Angry fires raged across Tamil Nadu when the SC banned Jallikattu. This account tries to find out the reasons for this spontaneous outpouring of raw emotion.
In January 2017, Tamil Nadu had its largest show ever—the Jallikattu protests on Chennai’s Marina Beach and across the state. What started off as a leaderless protest quietly got hijacked by groups preaching Tamil separatism. Once the main demand of staging Jallikattu was met and the protests lost its focus, organisers ended it with a violent clash with the police.
But the demonstrations underlined that a people’s protest on the lines of Anna Hazare’s anti-corruption rally and the Nirbhaya agitation could be staged in Tamil Nadu even on a non-people issue like Jallikattu. Journalist N. Sathiya Moorthy, a researcher with the Observer Research Foundation, has attempted to peel through the layers of the protest in this book. Unfortunately, for someone known for his erudite analysis of South Asian politics, he has only scratched the skin of the bull.

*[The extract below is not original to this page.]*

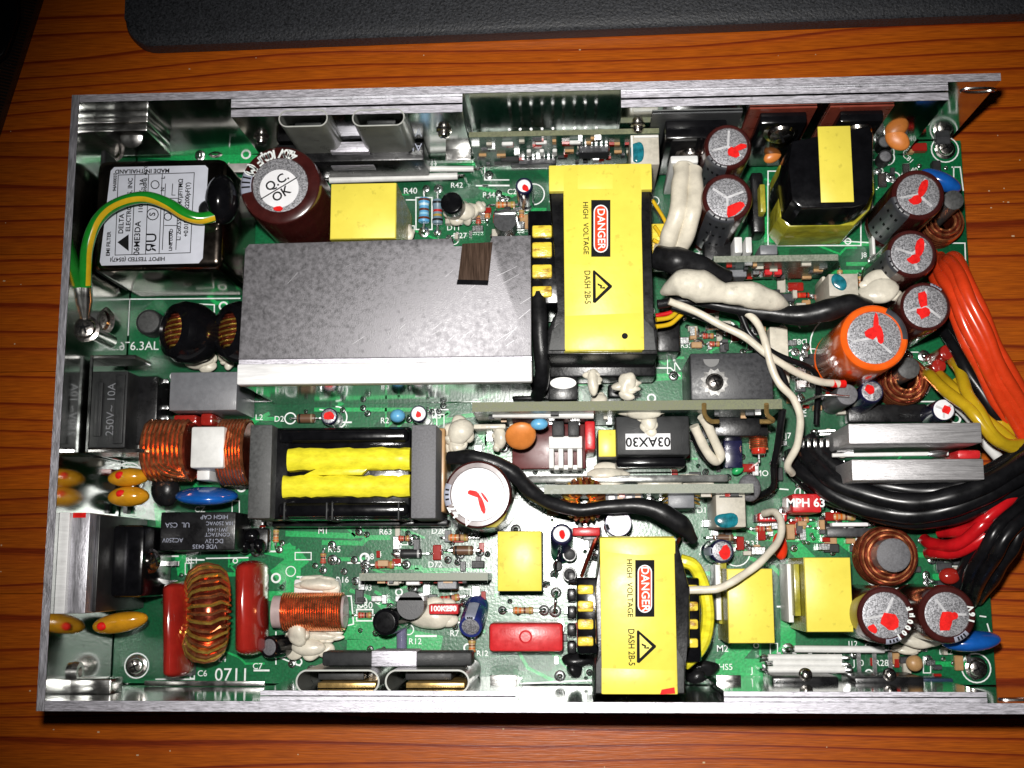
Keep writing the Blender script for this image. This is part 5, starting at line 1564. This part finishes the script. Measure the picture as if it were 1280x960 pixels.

The author rightly avers that the collective angst triggered by the ban on Jallikattu, imposed by the Supreme Court, was a culmination of a series of events when the state watched helplessly as its interests got compromised one after another. The impunity with which Karnataka ignored the SC’s diktat to release Cauvery water and the Centre’s refusal to constitute a Cauvery River Water Authority as dictated by the SC had already created an undercurrent of anger against the Court and the NDA government.